West Asia

Pakistan’s central bank cuts key policy rate by bigger than expected 200 bps


The logo of the State Bank of Pakistan (SBP) is pictured at its head office in Karachi. The SBP bank cut its key policy rate by a bigger than expected 200 basis points to 17.5% on Thursday, the third straight reduction since June as the country looks to spur growth as inflation eases.

The logo of the State Bank of Pakistan (SBP) is pictured at its head office in Karachi. The SBP bank cut its key policy rate by a bigger than expected 200 basis points to 17.5% on Thursday, the third straight reduction since June as the country looks to spur growth as inflation eases.

Pakistan’s central bank cut its key policy rate by a bigger than expected 200 basis points to 17.5% on Thursday, the third straight reduction since June as the country looks to spur growth as inflation eases.
Most respondents in a Reuters poll had expected the bank’s Monetary Policy Committee (MPC) to cut rates by 150 basis points after inflation fell to single digits in August for the first time in nearly three years.
“The pace of this disinflation has somewhat exceeded the Committee’s earlier expectations,” the State Bank of Pakistan said in a monetary policy statement, attributing this to a delay in the implementation of planned increases in energy prices and falling global oil and food prices.
Thursday’s move follows cuts of 150 basis points in June and 100 basis points in July that have taken the rate down from an all-time high of 22% — set in June 2023 and left unchanged for a year.
Pakistan’s annual consumer price inflation rate slowed to 9.6% in August from a multi-decade high of nearly 40% in May 2023.
“The MPC assessed the real interest rate to still be adequately positive to bring inflation down to the medium-term target of 5-7% and help ensure macroeconomic stability,” the bank said in its statement.
“This would be essential to achieve sustainable economic growth over the medium term,” it said.
The bank said there was a possibility that average inflation for the fiscal year ending mid-2025 would fall below the previous forecast range of 11.5%-13.5%.
Economic indicators have stabilised since last summer when the country came close to a default before a last-gasp bailout from the International Monetary Fund.
However, concerns have risen once again, with the global lender’s board yet to approve a staff level agreement struck in June for a new, $7bn, three-year programme that includes the requirement that Pakistan boost its external financing.
The central bank said its forecasts were partially contingent on “timely” foreign inflows as well as continued fiscal prudence by the government.
The government initially said it expected the board approval in August, and later said it was likely in September.

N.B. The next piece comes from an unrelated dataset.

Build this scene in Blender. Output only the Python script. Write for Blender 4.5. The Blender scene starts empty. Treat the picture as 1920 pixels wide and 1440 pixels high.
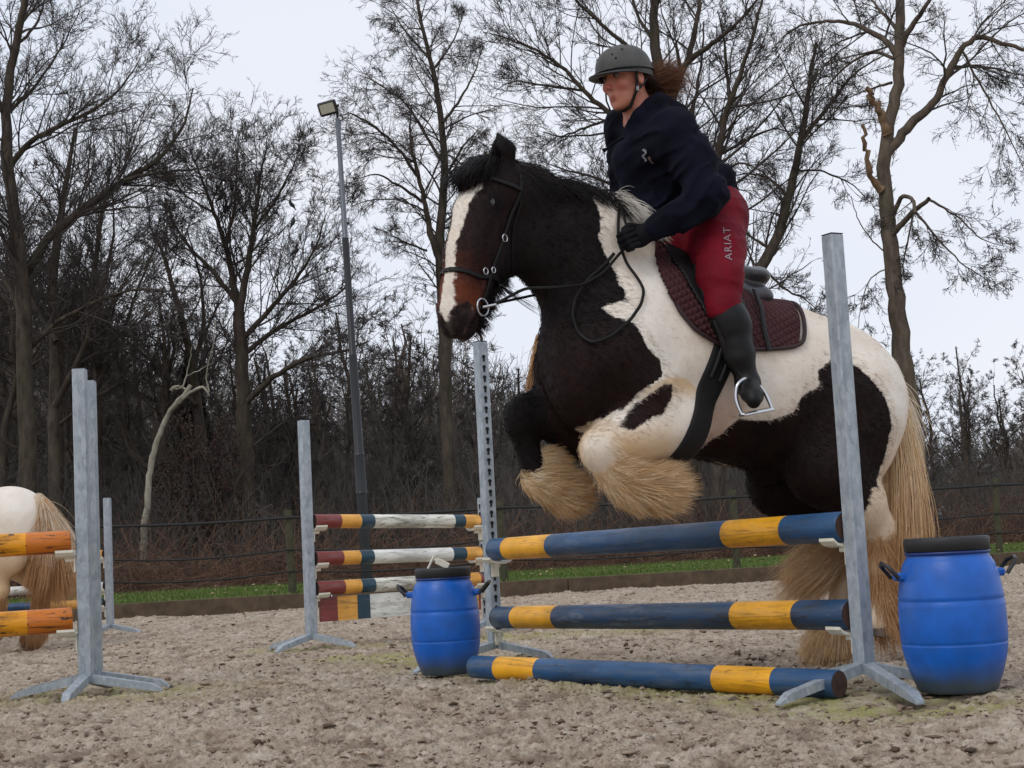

The issue is yet to be placed on the IMF board’s agenda.
However, Pakistan central bank governor Jameel Ahmad told analysts in a briefing following Thursday’s rate cut that external financing requirements had been met, and that he still expected the IMF board’s programme approval in September.
He added that he expected Pakistan’s foreign exchange reserves to increase above $12bn by March, up from $9.5bn currently, as inflows would increase after the IMF approved Pakistan’s programme.